Aaron Shurin and Robert Glück, 75th birthday reading & celebration
Overview
- This program also available via live-stream and at the same link after the event.
- Masks are required for those attending in person.
Co-presented by The Poetry Center and The Green Arcade, with thanks to our generous host, McRoskey Mattress Co.
Our friends and fellow poets Aaron Shurin and Robert Glück each turn 75 this year, and we're putting on a little celebratory reading and evening in their honor. Both are also alums of The Poetry Center, and have been teachers and mentors to dozens of younger poets and writers across the years. Please join us to celebrate their collective anniversary.

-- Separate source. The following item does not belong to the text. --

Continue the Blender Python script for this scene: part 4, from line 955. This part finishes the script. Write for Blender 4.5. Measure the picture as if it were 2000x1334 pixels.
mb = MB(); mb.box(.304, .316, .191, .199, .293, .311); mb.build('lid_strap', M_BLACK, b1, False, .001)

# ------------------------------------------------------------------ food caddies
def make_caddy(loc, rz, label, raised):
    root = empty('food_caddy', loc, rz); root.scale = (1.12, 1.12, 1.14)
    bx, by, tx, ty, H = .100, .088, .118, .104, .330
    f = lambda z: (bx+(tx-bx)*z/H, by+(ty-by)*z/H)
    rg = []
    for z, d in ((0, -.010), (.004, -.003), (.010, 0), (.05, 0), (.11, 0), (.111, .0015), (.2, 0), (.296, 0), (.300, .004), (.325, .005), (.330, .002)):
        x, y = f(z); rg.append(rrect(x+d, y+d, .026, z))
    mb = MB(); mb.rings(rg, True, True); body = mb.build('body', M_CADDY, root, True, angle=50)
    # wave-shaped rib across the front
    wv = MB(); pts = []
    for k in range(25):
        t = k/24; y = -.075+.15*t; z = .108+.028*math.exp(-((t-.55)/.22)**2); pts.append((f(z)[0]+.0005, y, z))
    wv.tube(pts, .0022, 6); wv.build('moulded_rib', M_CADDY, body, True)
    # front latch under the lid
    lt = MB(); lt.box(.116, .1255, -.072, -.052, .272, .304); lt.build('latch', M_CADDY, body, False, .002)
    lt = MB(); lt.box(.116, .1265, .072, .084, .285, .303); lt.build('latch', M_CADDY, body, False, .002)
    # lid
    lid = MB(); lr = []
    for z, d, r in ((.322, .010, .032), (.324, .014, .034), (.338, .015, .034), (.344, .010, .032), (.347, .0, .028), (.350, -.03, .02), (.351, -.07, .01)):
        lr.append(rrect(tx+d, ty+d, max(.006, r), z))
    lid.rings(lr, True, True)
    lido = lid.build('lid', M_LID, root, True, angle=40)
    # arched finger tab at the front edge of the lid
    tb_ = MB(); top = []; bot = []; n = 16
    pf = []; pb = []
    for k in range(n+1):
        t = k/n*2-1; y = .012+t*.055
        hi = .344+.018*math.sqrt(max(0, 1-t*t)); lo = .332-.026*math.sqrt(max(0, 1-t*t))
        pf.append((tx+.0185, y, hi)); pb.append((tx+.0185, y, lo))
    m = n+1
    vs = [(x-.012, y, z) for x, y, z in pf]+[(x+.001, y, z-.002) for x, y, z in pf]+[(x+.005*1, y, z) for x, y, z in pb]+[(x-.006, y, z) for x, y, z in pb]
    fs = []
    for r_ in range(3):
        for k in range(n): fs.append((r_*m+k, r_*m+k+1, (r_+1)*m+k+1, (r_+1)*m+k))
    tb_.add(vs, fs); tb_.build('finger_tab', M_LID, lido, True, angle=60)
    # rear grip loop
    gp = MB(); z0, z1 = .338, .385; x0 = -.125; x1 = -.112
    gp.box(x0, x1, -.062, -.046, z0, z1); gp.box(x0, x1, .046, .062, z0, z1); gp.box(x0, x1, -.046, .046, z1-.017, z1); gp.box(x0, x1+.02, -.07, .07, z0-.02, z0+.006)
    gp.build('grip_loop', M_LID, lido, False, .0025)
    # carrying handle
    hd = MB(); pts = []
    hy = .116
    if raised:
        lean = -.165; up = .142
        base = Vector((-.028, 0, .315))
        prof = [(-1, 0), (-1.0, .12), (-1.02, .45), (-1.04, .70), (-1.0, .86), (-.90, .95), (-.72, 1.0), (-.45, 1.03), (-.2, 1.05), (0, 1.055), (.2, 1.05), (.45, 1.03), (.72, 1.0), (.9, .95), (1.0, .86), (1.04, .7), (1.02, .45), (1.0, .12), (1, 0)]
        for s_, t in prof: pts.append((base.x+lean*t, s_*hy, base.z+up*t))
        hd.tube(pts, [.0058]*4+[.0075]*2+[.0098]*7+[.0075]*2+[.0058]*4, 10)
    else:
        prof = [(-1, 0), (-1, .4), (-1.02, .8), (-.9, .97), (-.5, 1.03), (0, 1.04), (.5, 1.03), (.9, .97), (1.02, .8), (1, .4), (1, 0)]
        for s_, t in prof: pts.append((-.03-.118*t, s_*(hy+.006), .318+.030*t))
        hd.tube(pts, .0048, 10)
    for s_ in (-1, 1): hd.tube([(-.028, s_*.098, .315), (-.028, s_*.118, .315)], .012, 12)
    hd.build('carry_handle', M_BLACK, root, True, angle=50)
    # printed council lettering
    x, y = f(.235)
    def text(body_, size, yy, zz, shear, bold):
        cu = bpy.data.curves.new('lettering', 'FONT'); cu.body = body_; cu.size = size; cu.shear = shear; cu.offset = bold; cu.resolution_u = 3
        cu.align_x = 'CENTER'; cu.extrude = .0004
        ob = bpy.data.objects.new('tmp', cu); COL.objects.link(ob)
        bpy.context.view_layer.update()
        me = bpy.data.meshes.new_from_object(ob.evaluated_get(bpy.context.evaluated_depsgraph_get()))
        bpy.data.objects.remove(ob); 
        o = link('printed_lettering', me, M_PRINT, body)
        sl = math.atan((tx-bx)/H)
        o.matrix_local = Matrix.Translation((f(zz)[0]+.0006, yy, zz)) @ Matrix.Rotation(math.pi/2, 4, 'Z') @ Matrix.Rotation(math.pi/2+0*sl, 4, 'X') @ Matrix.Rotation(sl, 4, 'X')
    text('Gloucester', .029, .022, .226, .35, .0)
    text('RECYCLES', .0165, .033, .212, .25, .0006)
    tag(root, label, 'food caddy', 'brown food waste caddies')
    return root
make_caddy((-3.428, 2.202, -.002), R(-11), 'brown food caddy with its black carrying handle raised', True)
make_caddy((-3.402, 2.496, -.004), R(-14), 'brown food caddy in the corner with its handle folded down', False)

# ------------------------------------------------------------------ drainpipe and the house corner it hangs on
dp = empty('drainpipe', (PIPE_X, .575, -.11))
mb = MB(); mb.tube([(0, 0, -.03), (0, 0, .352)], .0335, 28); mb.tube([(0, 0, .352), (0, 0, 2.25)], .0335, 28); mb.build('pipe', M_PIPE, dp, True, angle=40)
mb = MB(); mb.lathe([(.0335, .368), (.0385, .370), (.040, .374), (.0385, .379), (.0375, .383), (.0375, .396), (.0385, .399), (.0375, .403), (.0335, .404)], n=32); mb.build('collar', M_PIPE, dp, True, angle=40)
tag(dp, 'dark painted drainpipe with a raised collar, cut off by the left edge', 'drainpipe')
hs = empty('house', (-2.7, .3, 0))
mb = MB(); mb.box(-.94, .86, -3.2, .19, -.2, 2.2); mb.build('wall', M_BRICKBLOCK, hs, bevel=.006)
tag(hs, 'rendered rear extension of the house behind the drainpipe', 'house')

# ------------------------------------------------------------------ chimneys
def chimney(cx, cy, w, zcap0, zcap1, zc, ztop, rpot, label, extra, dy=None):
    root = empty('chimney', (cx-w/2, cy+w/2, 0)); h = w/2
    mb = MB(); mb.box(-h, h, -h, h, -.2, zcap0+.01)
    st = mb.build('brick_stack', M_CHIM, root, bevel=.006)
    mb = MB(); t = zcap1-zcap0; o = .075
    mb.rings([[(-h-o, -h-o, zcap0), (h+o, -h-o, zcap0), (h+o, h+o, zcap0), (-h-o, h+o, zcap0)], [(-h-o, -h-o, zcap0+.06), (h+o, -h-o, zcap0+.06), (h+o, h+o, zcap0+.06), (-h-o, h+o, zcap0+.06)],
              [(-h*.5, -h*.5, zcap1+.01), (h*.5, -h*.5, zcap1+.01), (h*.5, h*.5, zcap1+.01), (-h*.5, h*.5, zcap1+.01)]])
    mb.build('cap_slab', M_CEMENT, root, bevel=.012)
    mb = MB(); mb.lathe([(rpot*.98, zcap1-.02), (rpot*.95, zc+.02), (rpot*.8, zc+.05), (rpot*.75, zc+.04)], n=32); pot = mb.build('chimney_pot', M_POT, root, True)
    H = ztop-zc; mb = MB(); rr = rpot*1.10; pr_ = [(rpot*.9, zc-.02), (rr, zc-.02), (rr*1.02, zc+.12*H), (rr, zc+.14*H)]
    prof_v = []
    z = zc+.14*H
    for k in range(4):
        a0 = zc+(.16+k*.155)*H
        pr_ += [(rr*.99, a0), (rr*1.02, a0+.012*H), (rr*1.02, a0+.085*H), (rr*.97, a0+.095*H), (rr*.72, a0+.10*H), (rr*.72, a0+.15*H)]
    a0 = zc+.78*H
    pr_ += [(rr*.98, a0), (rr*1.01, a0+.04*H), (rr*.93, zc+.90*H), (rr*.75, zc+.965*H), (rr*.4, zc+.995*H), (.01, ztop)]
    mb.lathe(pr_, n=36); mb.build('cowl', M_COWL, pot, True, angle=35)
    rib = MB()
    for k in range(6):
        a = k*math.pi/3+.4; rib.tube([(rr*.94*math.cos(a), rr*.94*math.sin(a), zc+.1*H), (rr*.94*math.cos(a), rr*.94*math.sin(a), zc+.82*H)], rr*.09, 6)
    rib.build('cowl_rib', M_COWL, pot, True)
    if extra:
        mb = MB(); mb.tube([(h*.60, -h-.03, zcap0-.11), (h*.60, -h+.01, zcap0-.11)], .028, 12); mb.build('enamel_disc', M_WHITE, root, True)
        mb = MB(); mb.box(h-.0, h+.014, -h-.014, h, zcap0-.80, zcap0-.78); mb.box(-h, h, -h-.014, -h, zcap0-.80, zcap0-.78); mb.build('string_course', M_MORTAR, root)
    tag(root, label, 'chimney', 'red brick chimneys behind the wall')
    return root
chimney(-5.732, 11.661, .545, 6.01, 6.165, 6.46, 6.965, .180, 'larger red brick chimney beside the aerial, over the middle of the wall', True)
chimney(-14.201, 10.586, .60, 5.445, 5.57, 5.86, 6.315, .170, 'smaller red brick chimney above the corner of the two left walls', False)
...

Aaron Shurin is the author of fourteen books of poetry and prose, most recently The Blue Absolute (Nightboat, 2020), Flowers & Sky: Two Talks (Entre Rios Books, 2017), and The Skin of Meaning: Collected Literary Essays and Talks (University of Michigan Press, 2015). A pioneer in both LGBTQ studies and innovative verse, Shurin was a member of the original Good Gay Poets collective in Boston, and later the first graduate of the storied Poetics Program at New College of California. He has written numerous critical essays about poetic theory and compositional practice, as well as personal narratives on sexual identity, gender fluidity, and the AIDS epidemic. He is the former Associate Director of the Poetry Center at SFSU. A longtime educator, he’s the former director and currently Professor Emeritus for the MFA Writing Program at the University of San Francisco.
Robert Glück’s poetry collections include Reader; La Fontaine, a collaboration with Bruce Boone; In Commemoration of the Visit, a collaboration with Kathleen Fraser; and Parables, a collaboration with the Cuban artist, José Angel Toirac. Roof Books will publish Glück’s long poem, I, Boombox, in 2023. His fiction includes the story collections Denny Smith and Elements, and the novels Jack the Modernist and Margery Kempe, which was republished in 2020 by NYRB Classics. An excerpt from his latest novel, About Ed, appeared this summer in The Paris Review. Glück edited, with Camille Roy, Mary Berger, and Gail Scott, the anthology Biting The Error: Writers Explore Narrative, and his collected essays, Communal Nude, was published by Semiotext(e) in 2016. Glück served as director of San Francisco State’s The Poetry Center, co-director of Small Press Traffic Literary Center, and associate editor at Lapis Press. He lives in San Francisco.